For many Muslim New Yorkers who remember being watched, questioned and quietly feared after Sept. 11, seeing Zohran Mamdani in City Hall is not just politics, it is personal. His election as mayor and his open Muslim identity have boosted confidence from Jackson Heights to Flatbush, a signal that they are not just on the NYPD’s radar anymore, they are part of the city’s power structure. Still, the glow is tempered by memory: detentions, raids and undercover surveillance linger in the minds of families who now weigh every new promise from law enforcement against what they lived through.
Fahd Ahmed, executive director of Desis Rising Up and Moving, recalls families whose loved ones were detained and jailed in post‑9/11 sweeps and says law enforcement later “sent in informants and undercovers” to monitor Muslim neighborhoods, as reported by Spectrum News NY1. He also told Spectrum News NY1 that the FBI and NYPD raided his Flatbush apartment multiple times during that period. Desis Rising Up and Moving, based in Jackson Heights, has for years helped families secure releases and press for accountability, according to DRUM.

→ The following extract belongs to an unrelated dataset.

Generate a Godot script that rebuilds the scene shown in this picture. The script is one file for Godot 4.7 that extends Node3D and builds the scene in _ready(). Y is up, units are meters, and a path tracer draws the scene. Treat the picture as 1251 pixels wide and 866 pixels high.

From surveillance to settlement
The NYPD’s so‑called Demographics Unit spent roughly a decade mapping and monitoring Muslim communities, only to acknowledge in a 2012 deposition that the program produced no leads, according to reporting by the Associated Press. Those revelations, combined with years of organizing by groups like DRUM, helped drive federal lawsuits that ended in a negotiated agreement that imposed new safeguards and created a civilian oversight role, the ACLU and NYCLU say.
Organizers say the gains were hard‑won
“Now they have to be more responsive, more circumspect,” Ahmed said of law enforcement, reflecting on how community pressure forced changes in police practice, as reported by Spectrum News NY1. He added that the election of the city’s first Muslim mayor has “injected a lot of confidence into our communities,” and that organizers are preparing to hold City Hall to those expectations as new policy debates get underway.
What comes next
Zohran Mamdani was sworn in on Jan. 1, 2026, marking the city’s first Muslim mayoral administration and a historic moment for representation in City Hall, as reported by The Washington Post. Coverage by Hoodline has also followed the city’s power shift, tracking the inauguration and early policy pledges. Advocates say Mamdani’s victory opens the door to push for concrete policy changes on policing, immigration and housing while keeping close watch on how the court‑won safeguards on surveillance are actually implemented.
Leaders stress that pride and vigilance can, and must, coexist: the emotional lift of Mamdani’s win is already being translated into demands for enforceable oversight and community‑driven policymaking. For organizers who spent years fighting suspicionless surveillance, the real test is whether City Hall can turn symbolic firsts into lasting accountability.